A metà via Cavour, venendo da via dei Fori Imperiali, sulla destra incontrate la scalinata di via San Francesco di Paola. Giunti alla sommità trovate piazza di San Pietro in Vincoli, dominata dalla facciata cinquecentesca dell’omonima basilica, nota anche come basilica eudossiana. Questa fu, infatti, fatta costruire, nel V secolo, da Licinia Eudossia, moglie di Valentiniano III e figlia di Teodosio II, imperatore d'Oriente.
La madre, Elia Eudocia, ebbe in dono da Giovenale, Patriarca di Gerusalemme, le catene che avevano tenuto legato San Pietro durante la prigionia a Gerusalemme. Le inviò alla figlia che volle donarle personalmente a papa Leone Magno, già in possesso di quelle usate nel Carcere Mamertino. Quando le due catene furono avvicinate, si fusero miracolosamente in una.

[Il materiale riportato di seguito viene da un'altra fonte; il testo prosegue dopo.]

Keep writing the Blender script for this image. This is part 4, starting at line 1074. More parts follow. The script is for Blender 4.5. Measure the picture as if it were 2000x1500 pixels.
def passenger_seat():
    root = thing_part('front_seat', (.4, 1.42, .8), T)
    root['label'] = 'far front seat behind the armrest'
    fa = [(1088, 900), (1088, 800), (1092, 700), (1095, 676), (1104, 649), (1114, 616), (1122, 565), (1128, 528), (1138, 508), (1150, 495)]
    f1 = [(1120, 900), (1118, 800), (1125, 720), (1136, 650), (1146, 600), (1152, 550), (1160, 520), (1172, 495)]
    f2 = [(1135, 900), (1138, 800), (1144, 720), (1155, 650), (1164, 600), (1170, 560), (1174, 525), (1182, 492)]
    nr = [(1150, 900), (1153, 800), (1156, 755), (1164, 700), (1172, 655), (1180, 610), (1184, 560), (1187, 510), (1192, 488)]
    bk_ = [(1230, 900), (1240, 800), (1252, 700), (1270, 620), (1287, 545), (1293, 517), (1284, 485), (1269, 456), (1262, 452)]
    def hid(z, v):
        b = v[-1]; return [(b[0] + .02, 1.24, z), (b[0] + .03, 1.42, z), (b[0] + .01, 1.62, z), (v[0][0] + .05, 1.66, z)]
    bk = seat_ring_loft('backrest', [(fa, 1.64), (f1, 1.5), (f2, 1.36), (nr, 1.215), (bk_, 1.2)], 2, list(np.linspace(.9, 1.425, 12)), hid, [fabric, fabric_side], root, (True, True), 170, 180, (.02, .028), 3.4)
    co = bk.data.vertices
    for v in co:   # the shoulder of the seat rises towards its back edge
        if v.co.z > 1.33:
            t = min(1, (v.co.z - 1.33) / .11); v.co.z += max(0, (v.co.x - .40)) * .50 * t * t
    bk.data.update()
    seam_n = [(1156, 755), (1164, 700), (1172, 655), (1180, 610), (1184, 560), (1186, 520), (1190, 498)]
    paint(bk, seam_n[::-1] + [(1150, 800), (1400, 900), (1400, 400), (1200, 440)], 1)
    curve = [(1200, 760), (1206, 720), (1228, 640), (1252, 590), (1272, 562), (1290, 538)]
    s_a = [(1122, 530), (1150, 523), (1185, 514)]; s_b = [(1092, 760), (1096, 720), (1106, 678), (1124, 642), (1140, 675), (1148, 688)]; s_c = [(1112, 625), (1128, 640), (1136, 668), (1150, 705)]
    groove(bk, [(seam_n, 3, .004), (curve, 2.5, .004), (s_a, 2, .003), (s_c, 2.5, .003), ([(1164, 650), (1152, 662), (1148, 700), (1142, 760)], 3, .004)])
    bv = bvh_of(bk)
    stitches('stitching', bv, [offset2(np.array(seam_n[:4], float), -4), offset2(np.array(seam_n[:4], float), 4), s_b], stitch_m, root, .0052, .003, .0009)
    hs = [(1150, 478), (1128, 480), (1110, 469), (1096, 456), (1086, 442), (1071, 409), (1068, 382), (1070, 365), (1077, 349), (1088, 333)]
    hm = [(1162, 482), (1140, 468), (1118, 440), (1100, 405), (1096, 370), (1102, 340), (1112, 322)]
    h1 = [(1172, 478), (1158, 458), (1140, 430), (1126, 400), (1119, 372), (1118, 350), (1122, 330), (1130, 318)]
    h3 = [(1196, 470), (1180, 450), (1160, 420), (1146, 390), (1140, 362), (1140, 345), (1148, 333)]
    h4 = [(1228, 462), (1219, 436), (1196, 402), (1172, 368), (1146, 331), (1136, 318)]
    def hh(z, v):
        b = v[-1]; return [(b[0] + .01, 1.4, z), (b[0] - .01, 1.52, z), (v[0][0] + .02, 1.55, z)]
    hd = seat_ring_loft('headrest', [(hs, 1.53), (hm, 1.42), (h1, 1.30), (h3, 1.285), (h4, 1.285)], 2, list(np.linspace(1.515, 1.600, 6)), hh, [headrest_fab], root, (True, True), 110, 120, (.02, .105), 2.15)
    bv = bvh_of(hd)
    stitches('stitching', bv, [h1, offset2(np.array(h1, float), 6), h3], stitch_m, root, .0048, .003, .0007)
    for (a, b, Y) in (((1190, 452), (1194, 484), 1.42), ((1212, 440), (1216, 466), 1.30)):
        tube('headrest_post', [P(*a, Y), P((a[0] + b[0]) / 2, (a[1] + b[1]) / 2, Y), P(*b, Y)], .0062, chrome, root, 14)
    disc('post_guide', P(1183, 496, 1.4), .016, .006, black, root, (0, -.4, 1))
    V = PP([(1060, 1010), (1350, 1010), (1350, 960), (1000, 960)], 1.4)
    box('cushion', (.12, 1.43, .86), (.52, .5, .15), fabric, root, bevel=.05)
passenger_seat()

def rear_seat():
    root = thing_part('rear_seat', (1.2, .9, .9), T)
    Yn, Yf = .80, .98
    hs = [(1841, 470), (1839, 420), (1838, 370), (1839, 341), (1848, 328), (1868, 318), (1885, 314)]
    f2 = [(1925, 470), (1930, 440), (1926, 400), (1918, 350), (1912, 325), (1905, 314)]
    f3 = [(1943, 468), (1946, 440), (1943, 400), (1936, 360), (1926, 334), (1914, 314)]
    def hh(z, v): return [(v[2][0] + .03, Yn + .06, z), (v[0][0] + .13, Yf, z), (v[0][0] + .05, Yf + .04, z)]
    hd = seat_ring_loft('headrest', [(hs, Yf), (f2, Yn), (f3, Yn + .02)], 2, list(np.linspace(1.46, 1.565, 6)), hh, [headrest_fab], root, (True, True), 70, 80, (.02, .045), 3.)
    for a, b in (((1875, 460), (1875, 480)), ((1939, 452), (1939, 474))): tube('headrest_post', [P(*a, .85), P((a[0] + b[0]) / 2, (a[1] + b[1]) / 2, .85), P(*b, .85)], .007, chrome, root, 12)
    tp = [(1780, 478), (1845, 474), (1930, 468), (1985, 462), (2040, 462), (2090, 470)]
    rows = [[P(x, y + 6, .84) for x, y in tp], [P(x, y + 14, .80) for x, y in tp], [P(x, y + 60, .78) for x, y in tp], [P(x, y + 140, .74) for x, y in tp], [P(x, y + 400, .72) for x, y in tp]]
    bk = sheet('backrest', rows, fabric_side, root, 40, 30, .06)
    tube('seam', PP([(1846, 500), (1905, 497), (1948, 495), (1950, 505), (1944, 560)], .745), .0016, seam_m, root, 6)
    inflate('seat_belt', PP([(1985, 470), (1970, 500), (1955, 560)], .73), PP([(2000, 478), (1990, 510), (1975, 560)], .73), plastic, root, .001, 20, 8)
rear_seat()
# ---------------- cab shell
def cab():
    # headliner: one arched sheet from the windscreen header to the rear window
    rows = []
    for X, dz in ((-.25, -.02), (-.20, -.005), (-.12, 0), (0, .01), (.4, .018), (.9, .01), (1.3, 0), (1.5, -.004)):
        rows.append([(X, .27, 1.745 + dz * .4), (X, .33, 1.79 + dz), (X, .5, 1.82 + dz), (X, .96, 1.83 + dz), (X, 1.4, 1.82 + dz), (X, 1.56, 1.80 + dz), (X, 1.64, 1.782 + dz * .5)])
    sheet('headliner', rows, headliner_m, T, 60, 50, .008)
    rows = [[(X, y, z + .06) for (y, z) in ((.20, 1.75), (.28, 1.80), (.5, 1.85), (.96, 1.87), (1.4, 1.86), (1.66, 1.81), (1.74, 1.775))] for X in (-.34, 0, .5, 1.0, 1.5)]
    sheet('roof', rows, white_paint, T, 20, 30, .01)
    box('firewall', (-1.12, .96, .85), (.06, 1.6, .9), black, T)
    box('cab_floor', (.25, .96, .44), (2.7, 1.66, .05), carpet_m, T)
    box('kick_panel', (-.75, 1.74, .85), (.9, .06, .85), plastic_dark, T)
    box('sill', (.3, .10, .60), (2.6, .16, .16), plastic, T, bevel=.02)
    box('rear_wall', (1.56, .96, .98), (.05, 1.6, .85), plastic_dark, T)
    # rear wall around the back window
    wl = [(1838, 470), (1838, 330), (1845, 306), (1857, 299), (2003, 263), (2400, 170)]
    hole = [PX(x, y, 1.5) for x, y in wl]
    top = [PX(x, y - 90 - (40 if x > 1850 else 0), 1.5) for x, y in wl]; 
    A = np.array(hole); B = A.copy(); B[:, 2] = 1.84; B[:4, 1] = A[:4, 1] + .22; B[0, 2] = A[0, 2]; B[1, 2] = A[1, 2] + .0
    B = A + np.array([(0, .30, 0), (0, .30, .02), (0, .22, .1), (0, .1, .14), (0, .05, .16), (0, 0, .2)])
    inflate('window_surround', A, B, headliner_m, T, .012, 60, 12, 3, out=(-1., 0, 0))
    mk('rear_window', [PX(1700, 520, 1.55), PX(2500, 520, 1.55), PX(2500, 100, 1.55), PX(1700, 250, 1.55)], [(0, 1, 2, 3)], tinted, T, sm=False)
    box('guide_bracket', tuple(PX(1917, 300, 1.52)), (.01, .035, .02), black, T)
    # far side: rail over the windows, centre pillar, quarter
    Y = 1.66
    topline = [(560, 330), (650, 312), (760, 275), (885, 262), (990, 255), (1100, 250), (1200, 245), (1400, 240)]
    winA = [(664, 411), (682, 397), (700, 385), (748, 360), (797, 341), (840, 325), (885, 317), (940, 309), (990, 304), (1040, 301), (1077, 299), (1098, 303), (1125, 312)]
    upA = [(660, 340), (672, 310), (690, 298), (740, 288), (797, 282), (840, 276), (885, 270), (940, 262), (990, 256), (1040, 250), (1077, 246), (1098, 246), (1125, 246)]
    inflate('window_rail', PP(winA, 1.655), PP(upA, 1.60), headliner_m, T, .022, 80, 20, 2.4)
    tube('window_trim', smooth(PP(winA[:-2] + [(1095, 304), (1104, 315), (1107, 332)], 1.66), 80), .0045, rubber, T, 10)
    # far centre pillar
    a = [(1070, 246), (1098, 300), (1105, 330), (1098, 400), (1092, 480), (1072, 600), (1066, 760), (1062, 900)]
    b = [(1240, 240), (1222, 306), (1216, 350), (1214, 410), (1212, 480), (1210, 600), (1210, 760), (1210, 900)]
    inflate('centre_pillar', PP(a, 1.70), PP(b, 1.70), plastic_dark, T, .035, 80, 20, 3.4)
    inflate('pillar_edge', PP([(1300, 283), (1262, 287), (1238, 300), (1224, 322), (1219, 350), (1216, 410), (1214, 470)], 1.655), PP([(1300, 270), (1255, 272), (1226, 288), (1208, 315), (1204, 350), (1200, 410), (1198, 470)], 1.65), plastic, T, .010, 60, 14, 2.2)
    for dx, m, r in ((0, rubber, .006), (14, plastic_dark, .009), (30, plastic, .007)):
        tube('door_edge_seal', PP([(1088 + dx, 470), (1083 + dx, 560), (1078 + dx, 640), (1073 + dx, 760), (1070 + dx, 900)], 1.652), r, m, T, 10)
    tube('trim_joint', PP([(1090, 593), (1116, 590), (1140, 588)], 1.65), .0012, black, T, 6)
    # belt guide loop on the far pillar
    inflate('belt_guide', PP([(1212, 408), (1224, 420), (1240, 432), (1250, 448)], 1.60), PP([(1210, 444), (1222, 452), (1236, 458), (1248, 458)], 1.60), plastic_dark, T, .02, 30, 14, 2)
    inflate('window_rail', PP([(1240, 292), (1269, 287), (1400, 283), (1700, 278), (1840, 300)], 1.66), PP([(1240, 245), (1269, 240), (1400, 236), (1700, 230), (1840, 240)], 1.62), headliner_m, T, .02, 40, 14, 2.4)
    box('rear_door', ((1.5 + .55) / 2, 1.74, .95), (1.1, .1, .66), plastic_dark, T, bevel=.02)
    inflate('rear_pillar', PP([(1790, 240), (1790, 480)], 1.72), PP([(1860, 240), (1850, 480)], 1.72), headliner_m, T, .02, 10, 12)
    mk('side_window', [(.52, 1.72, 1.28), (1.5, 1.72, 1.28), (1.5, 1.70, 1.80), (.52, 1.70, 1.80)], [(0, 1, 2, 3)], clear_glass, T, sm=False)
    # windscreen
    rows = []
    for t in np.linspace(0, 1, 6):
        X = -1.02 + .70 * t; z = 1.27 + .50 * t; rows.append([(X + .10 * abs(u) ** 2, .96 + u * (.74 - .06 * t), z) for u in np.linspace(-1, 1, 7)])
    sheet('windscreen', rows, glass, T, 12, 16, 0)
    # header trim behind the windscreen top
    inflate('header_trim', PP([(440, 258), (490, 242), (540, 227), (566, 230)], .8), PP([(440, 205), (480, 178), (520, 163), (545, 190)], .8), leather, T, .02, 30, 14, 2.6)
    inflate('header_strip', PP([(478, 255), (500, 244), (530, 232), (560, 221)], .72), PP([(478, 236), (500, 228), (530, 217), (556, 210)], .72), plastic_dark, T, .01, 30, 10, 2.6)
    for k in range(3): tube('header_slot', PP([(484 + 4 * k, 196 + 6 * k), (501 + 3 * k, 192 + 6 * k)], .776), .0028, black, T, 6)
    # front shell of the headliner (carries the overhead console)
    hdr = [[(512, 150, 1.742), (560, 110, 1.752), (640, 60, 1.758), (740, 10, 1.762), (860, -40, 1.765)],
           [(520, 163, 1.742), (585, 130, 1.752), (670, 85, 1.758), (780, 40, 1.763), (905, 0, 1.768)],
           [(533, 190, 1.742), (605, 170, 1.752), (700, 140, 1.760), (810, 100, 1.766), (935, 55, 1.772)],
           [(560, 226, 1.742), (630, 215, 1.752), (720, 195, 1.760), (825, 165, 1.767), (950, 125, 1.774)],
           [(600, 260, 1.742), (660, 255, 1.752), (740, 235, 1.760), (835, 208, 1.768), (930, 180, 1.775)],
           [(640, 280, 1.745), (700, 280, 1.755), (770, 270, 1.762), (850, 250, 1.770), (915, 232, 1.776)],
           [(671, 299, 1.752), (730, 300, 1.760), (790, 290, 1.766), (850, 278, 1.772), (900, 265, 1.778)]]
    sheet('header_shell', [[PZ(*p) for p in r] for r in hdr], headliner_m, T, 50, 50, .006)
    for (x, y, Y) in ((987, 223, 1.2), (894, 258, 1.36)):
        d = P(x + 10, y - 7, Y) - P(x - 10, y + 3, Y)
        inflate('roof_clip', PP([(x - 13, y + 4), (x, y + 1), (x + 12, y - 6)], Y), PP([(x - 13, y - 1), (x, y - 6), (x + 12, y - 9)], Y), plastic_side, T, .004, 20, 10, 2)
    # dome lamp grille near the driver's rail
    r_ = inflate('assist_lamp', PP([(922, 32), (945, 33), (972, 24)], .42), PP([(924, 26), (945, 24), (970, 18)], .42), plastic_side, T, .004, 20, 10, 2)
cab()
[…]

La chiesa sorse proprio per celebrare e ricordare il miracolo, e per custodire degnamente la preziosa reliquia. La basilica, inoltre, deve il suo nome proprio alle catene che in latino si traducono con il temine vincula, e che oggi sono conservate sotto l’altare maggiore, e sono visibili ai fedeli il primo agosto di ogni anno.
L’aspetto attuale della chiesa è quello dei restauri, voluti da Giulio II a inizio Cinquecento, che interessarono la facciata e il portico.
La Basilica, tuttavia, è soprattutto celebre perché, dal 1545, ospita uno dei capolavori dell’arte rinascimentale: il Mosè di Michelangelo Buonarroti, la colossale statua, scolpita nel 1513, per ornare il monumento funebre di Giulio II.
L’artista aveva progettato un complesso architettonico e scultoreo grandioso, ma aveva dovuto sospenderne l’esecuzione, in quanto l’interesse del papa era indirizzato tutto alla ricostruzione della basilica di San Pietro. L’idea del mausoleo sembrava accantonata.
Per Michelangelo fu una delusione, un dolore che lo portò a definire la vicenda “la tragedia della sepoltura”. La scultura, abbandonata ogni idea di grandiosità architettonica, fu terminata dopo la morte di Giulio II che poi è stato sepolto nella basilica di San Pietro in Vaticano. La tomba di San Pietro in Vincoli, quindi, è vuota.
L’opera ritrae un maestoso Mosè seduto con le Tavole della Legge appena ricevute dal Signore. Il momento rappresentato da Michelangelo è quello successivo alla consegna dei Comandamenti sul monte Sinai. Al suo ritorno, Mosè trova gli Israeliti intenti a venerare un vitello d’oro, un idolo pagano. Mosè è talmente adirato che sembra sul punto di alzarsi per distruggere tutto. Michelangelo rappresenta magistralmente la rabbia terribile che invade il profeta, scolpendo le realistiche vene che sembrano palpitare, i muscoli in tensione e il viso solenne e furente.
Una curiosità: le corna sul capo di Mosè deriverebbero da una traduzione sbagliata dell'Esodo. In esso si narra che, mentre scendeva dal Sinai, Mosè avesse due raggi sulla fronte. In ebraico, raggi si traduce con karan o karnaim, mentre corna con il termine keren. Bisogna ammettere che le due parole sono molto simili; è facile che il traduttore sia caduto in errore.
All’interno della basilica, potete ammirare, oltre al Mosè, anche opere di Guercino, del Domenichino e del Pomarancio.
Tra il 1956 e il 1960, sotto al pavimento della navata centrale furono scoperti alcuni edifici sovrapposti, appartenenti a domus aristocratiche di età repubblicana e imperiale, due case risalenti alla fine del II secolo a.C., e una grande domus il cui cortile rettangolare con vasca centrale e giardini, probabilmente faceva parte della Domus Transitoria o della Domus Aurea.